# [DIRECTIONS]
Give only the number of lines that include the string "Color".

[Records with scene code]
^^^^
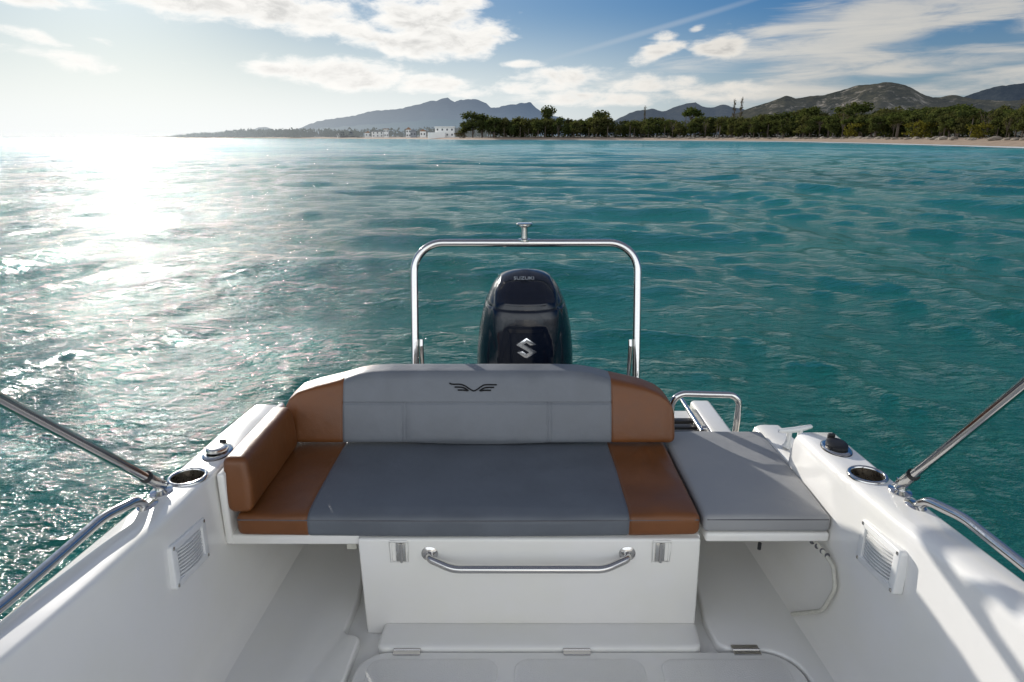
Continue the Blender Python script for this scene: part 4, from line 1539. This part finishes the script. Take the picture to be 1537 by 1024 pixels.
# ---------------------------------------------------------------- mountains
def haze_mat(name, dark, light, rock, haze, hz, haze_low=None, rock_amt=.3, glare=None):
    """hillside seen through air: diffuse scrub and rock plus a constant share of air light"""
    m, t = new_mat(name)
    g = t.n('ShaderNodeNewGeometry'); pos = g.outputs['Position']
    sep = t.n('ShaderNodeSeparateXYZ'); t.put(sep, 0, pos)
    n1 = t.noise(pos, .006, 7, .65); n2 = t.noise(pos, .03, 5, .65)
    col = t.mix(t.ramp(t.m('ADD', t.m('MULTIPLY', n1, .6), t.m('MULTIPLY', n2, .4)), .38, .62), dark, light)
    sn = t.n('ShaderNodeSeparateXYZ'); t.put(sn, 0, g.outputs['Normal'])
    n3 = t.noise(t.vmul(pos, (1, 1, .45)), .016, 6, .7, .8)
    steep = t.ramp(t.m('ADD', sn.outputs[2], t.m('MULTIPLY', t.m('SUBTRACT', n3, .5), 1.7)), .88, .58)
    col = t.mix(t.m('MULTIPLY', steep, rock_amt), col, rock)
    d = t.n('ShaderNodeBsdfDiffuse'); t.put(d, 'Color', col)
    t.put(d, 'Normal', t.bump(n2, 22, 1.0))
    e = t.n('ShaderNodeEmission'); e.inputs[1].default_value = 1.0
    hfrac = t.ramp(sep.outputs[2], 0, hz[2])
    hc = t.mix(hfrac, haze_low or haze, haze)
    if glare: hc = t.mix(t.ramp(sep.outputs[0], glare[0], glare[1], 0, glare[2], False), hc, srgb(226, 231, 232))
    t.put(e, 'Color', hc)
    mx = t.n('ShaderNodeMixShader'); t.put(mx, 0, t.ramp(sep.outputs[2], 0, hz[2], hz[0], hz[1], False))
    t.t.links.new(d.outputs[0], mx.inputs[1]); t.t.links.new(e.outputs[0], mx.inputs[2])
    o = t.n('ShaderNodeOutputMaterial'); t.t.links.new(mx.outputs[0], o.inputs[0])
    return m


def mountain(name, ridge, D, depth, mat, label, seed, rough=1.0, nx=260, ny=46):
    """ridge: skyline bearings; D: distance of the ridge line in metres"""
    azs, els = zip(*[az_el(px, py) for px, py in ridge])
    A = np.linspace(azs[0], azs[-1], nx)
    Hh = [D * math.tan(rad(float(np.interp(a, azs, els)))) for a in A]
    rows = []
    for j in range(ny + 12):
        f = j / ny          # 0 foot .. 1 ridge .. beyond, the far slope
        row = []
        for a, h in zip(A, Hh):
            d = D - depth * (1 - f)
            x, y = d * math.sin(rad(a)), d * math.cos(rad(a))
            P_ = Vector((x / 900.0, y / 900.0, seed))
            g1 = mnoise.fractal(P_ * 1.3, .8, 2.1, 7)
            spur = abs(mnoise.noise(Vector((a * (D / 9000) * .55 + .25 * g1, f * .7, seed + 3))))
            if f <= 1:
                prof = (f ** 1.35) * (1 - .42 * spur * math.sin(math.pi * min(1, f)) * rough)
                z = h * max(0, prof + .16 * rough * g1 * math.sin(math.pi * f))
                if f > .9: z = z * (1 - (f - .9) / .1 * 0) 
            else:
                z = h * (1 - (f - 1) * 2.2)
            if abs(f - 1) < .5 / ny:
                z = h + D * .0013 * mnoise.fractal(Vector((a * 2.2 * D / 9000 + 11, seed, 0)), 1.0, 2.0, 5) * min(1, h / (D * .012))
            row.append((x, y, z + EYE * min(1, f) - 2))
        rows.append(row)
    base = Vector((D * math.sin(rad((azs[0] + azs[-1]) / 2)), D * math.cos(rad((azs[0] + azs[-1]) / 2)), 0))
    o = MB().sheet(rows).build(name, mat, None, loc=base, angle=180)
    return tag(o, label, kind='structure')


LEFT_R = [(425, 204), (440, 196), (460, 188), (480, 181), (500, 178), (520, 175.5), (545, 170), (560, 166), (580, 165), (600, 163), (630, 156), (648, 151), (655, 151.5), (664, 148), (672, 146.5), (682, 153), (692, 150), (705, 148.5), (720, 150), (730, 155), (737, 162), (745, 161), (760, 158), (775, 156), (785, 154.5), (796, 153), (804, 161), (815, 169), (840, 176), (880, 186), (960, 196)]
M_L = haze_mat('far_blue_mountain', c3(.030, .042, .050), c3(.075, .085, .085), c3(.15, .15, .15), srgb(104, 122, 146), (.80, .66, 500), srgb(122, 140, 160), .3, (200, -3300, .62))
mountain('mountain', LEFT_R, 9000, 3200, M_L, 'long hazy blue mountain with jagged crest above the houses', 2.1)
LOW_R = [(300, 206), (318, 204.5), (340, 202), (352, 199.5), (365, 196.5), (378, 195), (388, 192), (398, 190.5), (408, 193), (418, 196.5), (432, 195.5), (448, 194), (470, 193), (500, 191), (540, 188), (590, 184), (620, 182), (660, 179), (700, 180), (760, 190), (800, 198)]
M_W = haze_mat('pale_hill', c3(.05, .07, .075), c3(.10, .115, .11), c3(.18, .18, .18), srgb(126, 144, 160), (.84, .76, 260), srgb(140, 156, 168), .3, (-500, -2700, .75))
mountain('hill', LOW_R, 6200, 1500, M_W, 'low pale hill reaching down to the headland', 5.7)
MID_R = [(905, 190), (925, 180), (945, 169), (955, 166.5), (966, 164.5), (980, 163), (990, 166), (1000, 166), (1012, 161), (1025, 157), (1036, 154.5), (1044, 153.5), (1052, 158), (1062, 161), (1075, 160), (1085, 157), (1093, 157.5), (1105, 162), (1120, 164), (1140, 168), (1200, 175), (1260, 185)]
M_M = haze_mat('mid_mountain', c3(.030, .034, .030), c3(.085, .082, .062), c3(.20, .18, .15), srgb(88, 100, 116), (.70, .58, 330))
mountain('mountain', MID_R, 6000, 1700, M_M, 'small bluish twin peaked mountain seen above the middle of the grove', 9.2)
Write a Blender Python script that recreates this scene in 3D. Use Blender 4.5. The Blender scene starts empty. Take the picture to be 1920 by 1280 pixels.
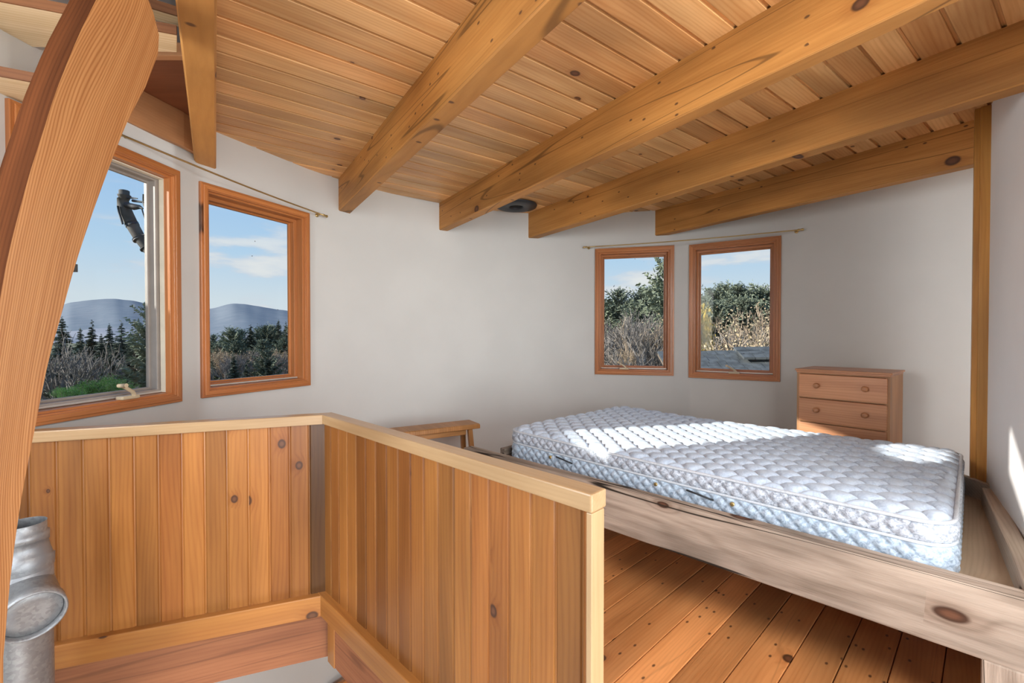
import bpy, bmesh, math, random
from mathutils import Vector, Matrix, noise
from mathutils.geometry import delaunay_2d_cdt
random.seed(7)
S = bpy.context.scene
COL = S.collection
PI = math.pi
# ------------------------------------------------------------------ camera
FPX = 835.0
PITCH = math.atan(11 / FPX)
ZC = 1.27
SK = .914
FZ = ZC - ZC * SK         # level of this floor
cam = bpy.data.cameras.new('camera')
cam.sensor_width = 36
cam.lens = FPX / 1920 * 36
cam.clip_start = 0.02
cam.clip_end = 9000
co = bpy.data.objects.new('camera', cam)
co.location = (0, 0, ZC)
co.rotation_euler = (PI / 2 - PITCH, 0, 0)
COL.objects.link(co)
S.camera = co
FW = Vector((0, math.cos(PITCH), -math.sin(PITCH)))
UP = Vector((0, math.sin(PITCH), math.cos(PITCH)))
RT = Vector((1, 0, 0))
C0 = Vector((0, 0, ZC))


def ray(x, y):
    return FW + RT * ((x - 960) / FPX) + UP * ((640 - y) / FPX)


def at_z(x, y, z):          # measured pixel -> point of a horizontal plane
    d = ray(x, y)
    return C0 + d * ((z - ZC) / d.z)


def at_y(x, y, Y):          # measured pixel -> point of a plane of constant distance
    d = ray(x, y)
    return C0 + d * (Y / d.y)


def at_v(x, y, a, b):       # measured pixel -> point of the vertical plane through a, b
    d = ray(x, y)
    nx, ny = b[1] - a[1], -(b[0] - a[0])
    t = (nx * (a[0] - C0.x) + ny * (a[1] - C0.y)) / (nx * d.x + ny * d.y)
    return C0 + d * t


# ------------------------------------------------------------------ mesh builder
class MB:
    """collects faces with wood coordinates (along, across, depth) and a tone per face"""

    def __init__(self):
        self.v = []
        self.f = []
        self.w = []
        self.t = []
        self.sm = []

    def face(self, pts, wc=None, tone=0.5, smooth=False):
        i = len(self.v)
        self.v += [tuple(p) for p in pts]
        self.f.append(tuple(range(i, i + len(pts))))
        self.w.append(wc if wc else [(p[0], p[1], p[2]) for p in pts])
        self.t.append(tone)
        self.sm.append(smooth)

    def grid(self, rows, tone=0.5, smooth=True, wc=None, close_u=False, close_v=False):
        i0 = len(self.v)
        n, m = len(rows), len(rows[0])
        for r in rows:
            self.v += [tuple(p) for p in r]
        for a in range(n if close_u else n - 1):
            for b in range(m if close_v else m - 1):
                a2, b2 = (a + 1) % n, (b + 1) % m
                self.f.append((i0 + a * m + b, i0 + a2 * m + b, i0 + a2 * m + b2, i0 + a * m + b2))
                if wc:
                    self.w.append([wc[a][b], wc[a2][b], wc[a2][b2], wc[a][b2]])
                else:
                    self.w.append([rows[a][b], rows[a2][b], rows[a2][b2], rows[a][b2]])
                self.t.append(tone)
                self.sm.append(smooth)

    def box(self, o, ax, ay, az, lx, ly, lz, tone=None, seed=None):
        """box from corner o; ax is the grain direction"""
        o = Vector(o); ax = Vector(ax).normalized(); ay = Vector(ay).normalized(); az = Vector(az).normalized()
        if tone is None:
            tone = random.random()
        if seed is None:
            seed = random.uniform(0, 60)
        P = {}
        for i in (0, 1):
            for j in (0, 1):
                for k in (0, 1):
                    P[i, j, k] = (o + ax * lx * i + ay * ly * j + az * lz * k,
                                  (lx * i + seed, ly * j + seed * .37, lz * k + seed * .71))
        quads = [((0, 0, 0), (0, 1, 0), (1, 1, 0), (1, 0, 0)), ((0, 0, 1), (1, 0, 1), (1, 1, 1), (0, 1, 1)),
                 ((0, 0, 0), (1, 0, 0), (1, 0, 1), (0, 0, 1)), ((0, 1, 0), (0, 1, 1), (1, 1, 1), (1, 1, 0)),
                 ((0, 0, 0), (0, 0, 1), (0, 1, 1), (0, 1, 0)), ((1, 0, 0), (1, 1, 0), (1, 1, 1), (1, 0, 1))]
        flip = ax.cross(ay).dot(az) < 0
        for q in quads:
            q = tuple(reversed(q)) if flip else q
            self.face([P[c][0] for c in q], [P[c][1] for c in q], tone)

    def prism(self, poly, ext, tone=None, seed=None, grain=None):
        """closed outline poly (3D points) extruded by vector ext"""
        if tone is None:
            tone = random.random()
        if seed is None:
            seed = random.uniform(0, 60)
        poly = [Vector(p) for p in poly]
        ext = Vector(ext)
        nrm = Vector((0, 0, 0))
        for i in range(len(poly)):
            nrm += poly[i].cross(poly[(i + 1) % len(poly)])
        if nrm.dot(ext) > 0:
            poly = poly[::-1]
        g = Vector(grain).normalized() if grain else (poly[1] - poly[0]).normalized()
        e = ext.normalized()
        h = g.cross(e)
        wcf = lambda p: (p.dot(g) + seed, p.dot(h) + seed * .37, p.dot(e) + seed * .71)
        top = [p + ext for p in poly]
        self.face(poly, [wcf(p) for p in poly], tone)
        self.face(top[::-1], [wcf(p) for p in top[::-1]], tone)
        n = len(poly)
        for i in range(n):
            q = [poly[i], top[i], top[(i + 1) % n], poly[(i + 1) % n]]
            self.face(q, [wcf(p) for p in q], tone)

    def tube(self, pts, rad, seg=12, cap=True, tone=0.5, smooth=True):
        pts = [Vector(p) for p in pts]
        if not isinstance(rad, (list, tuple)):
            rad = [rad] * len(pts)
        rows = []
        wc = []
        up = None
        L = 0
        for i, p in enumerate(pts):
            d = (pts[min(i + 1, len(pts) - 1)] - pts[max(i - 1, 0)]).normalized()
            if up is None:
                up = Vector((0, 0, 1)) if abs(d.z) < .9 else Vector((1, 0, 0))
            a = d.cross(up).normalized()
            b = a.cross(d).normalized()
            up = b
            if i:
                L += (p - pts[i - 1]).length
            rows.append([p + (a * math.cos(2 * PI * k / seg) + b * math.sin(2 * PI * k / seg)) * rad[i] for k in range(seg)])
            wc.append([(L, rad[i] * 2 * PI * k / seg, 0) for k in range(seg)])
        self.grid(rows, tone, smooth, wc, close_v=True)
        if cap:
            self.face(rows[0][::-1], None, tone)
            self.face(rows[-1], None, tone)

    def lathe(self, c, axis, prof, seg=24, tone=0.5, smooth=True):
        """prof: list of (radius, height along axis)"""
        c = Vector(c)
        axis = Vector(axis).normalized()
        a = axis.orthogonal().normalized()
        b = axis.cross(a)
        rows = [[c + axis * h + (a * math.cos(2 * PI * k / seg) + b * math.sin(2 * PI * k / seg)) * max(r, 1e-5) for k in range(seg)] for r, h in prof]
        self.grid(rows, tone, smooth, None, close_v=True)

    def build(self, name, mat, parent=None, bevel=0, merge=True, solid=0, local=None):
        me = bpy.data.meshes.new(name)
        vv = self.v
        if local is not None:
            vv = [(p[0] - local[0], p[1] - local[1], p[2] - local[2]) for p in vv]
        me.from_pydata(vv, [], self.f)
        a = me.attributes.new('wood', 'FLOAT_VECTOR', 'CORNER')
        flat = []
        for w in self.w:
            for p in w:
                flat += [p[0], p[1], p[2]]
        a.data.foreach_set('vector', flat)
        t = me.attributes.new('tone', 'FLOAT', 'FACE')
        t.data.foreach_set('value', self.t)
        me.polygons.foreach_set('use_smooth', self.sm)
        if merge:
            bm = bmesh.new()
            bm.from_mesh(me)
            bmesh.ops.remove_doubles(bm, verts=bm.verts, dist=1e-5)
            bm.to_mesh(me)
            bm.free()
        me.update()
        o = bpy.data.objects.new(name, me)
        COL.objects.link(o)
        if local is not None:
            o.location = local
        if mat:
            me.materials.append(mat)
        if parent:
            o.parent = parent
            if parent.location.length:
                o.matrix_parent_inverse = Matrix.Translation(-Vector(parent.location))
        if bevel:
            m = o.modifiers.new('bevel', 'BEVEL')
            m.width = bevel
            m.segments = 2
            m.limit_method = 'ANGLE'
            m.angle_limit = math.radians(50)
            m.harden_normals = False
        if solid:
            m = o.modifiers.new('solid', 'SOLIDIFY')
            m.thickness = solid
            m.offset = -1
        return o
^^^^
# [EXERCISE ANSWER]
2